低次の私と、高次の「私」という概念がある。
そして、この低次の私(私とあなた)とは、身体と同一化しているものである。
さらに、高次の「私」には、二つのタイプがある。
一つは、すべて有る「私」。
もう一つは、すべて無い「私」。
「私はすべてである」が真我的であり、「すべてがない」が無我的なものだろう。
そうして、低次の有ると無い、高次のすべて有るとすべて無い。
これらすべてを捨て去るのが中道であり、解脱となる。
つまり、真我と無我はプロセスにおいては異なるように見えるかもしれないが、真には同じことだと言える。
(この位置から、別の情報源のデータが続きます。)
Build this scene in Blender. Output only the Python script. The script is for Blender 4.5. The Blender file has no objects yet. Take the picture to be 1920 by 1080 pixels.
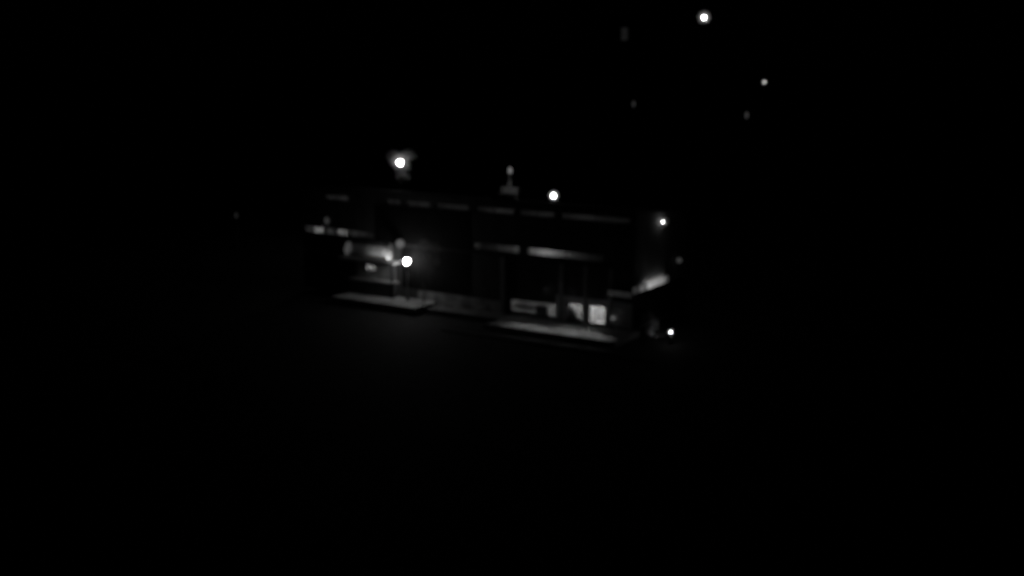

世間で生きる人にとっては、無我は理解し得ない。世間に依存して、その中に囚われているからだ。
世間で生きる人の有るもあり得ない。世間の人にとっての私とは身体だから。
つまり、世間の(低次の)私は成り立たない。
「あらゆるものが有る」とは、涅槃に対しての確信であろう。
「あらゆるものが無い」は、無常や無我への智慧だろう。
それらは、人格の完成までは、筏の役割を果たすのだろう。
そうして、最後にはすべてを捨てていく。
ちなみに、仏教での無我と非我との混同は、それぞれに注意が必要になる。
無我が行き過ぎると涅槃(実在)への否定や無関心に陥り、非我が行き過ぎるとどこかに我を残してしまう。
最終的には、無我でも非我でもなく、中道であり、これらもまたプロセスの一部である。